Nice vs Istanbul — Real Estate Investment Comparison

Owning property in Istanbul is a local decision; owning in Nice is a strategic portfolio decision — euro-denominated assets, legal predictability and low volatility. The two markets carry entirely different risks and both can fit a well-structured Turkish portfolio.

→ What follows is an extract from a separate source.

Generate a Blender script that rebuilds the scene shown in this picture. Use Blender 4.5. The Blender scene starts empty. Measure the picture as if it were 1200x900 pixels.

This page compares the two cities from a real-estate-investment perspective; not 'which is better' but how the two complement each other.

The difference in a line

Istanbul — high growth potential, high volatility, TL risk. Nice — low growth, low volatility, euro asset, liquid secondary market.

Return profile

Istanbul has shown large nominal TL gains over 10 years; in USD/EUR terms much of Türkiye's metro price appreciation has eroded. Nice has compounded ~3–5% per year in euro with low volatility.

Currency and inflation

For Turkish investors, a Nice property is a natural hedge against TL inflation. Rental income is in euro; capital appreciation is in euro.

Liquidity and exit

A well-located apartment in Nice typically sells in 3–6 months; sharp price falls are rare. In Istanbul liquidity varies dramatically by neighborhood; deep cyclical peaks and troughs occur.

Lifestyle and use

Nice adds personal-use value: climate, healthcare, safety and European access. Istanbul is the primary hub for culture and business. The ideal is usually to own in both.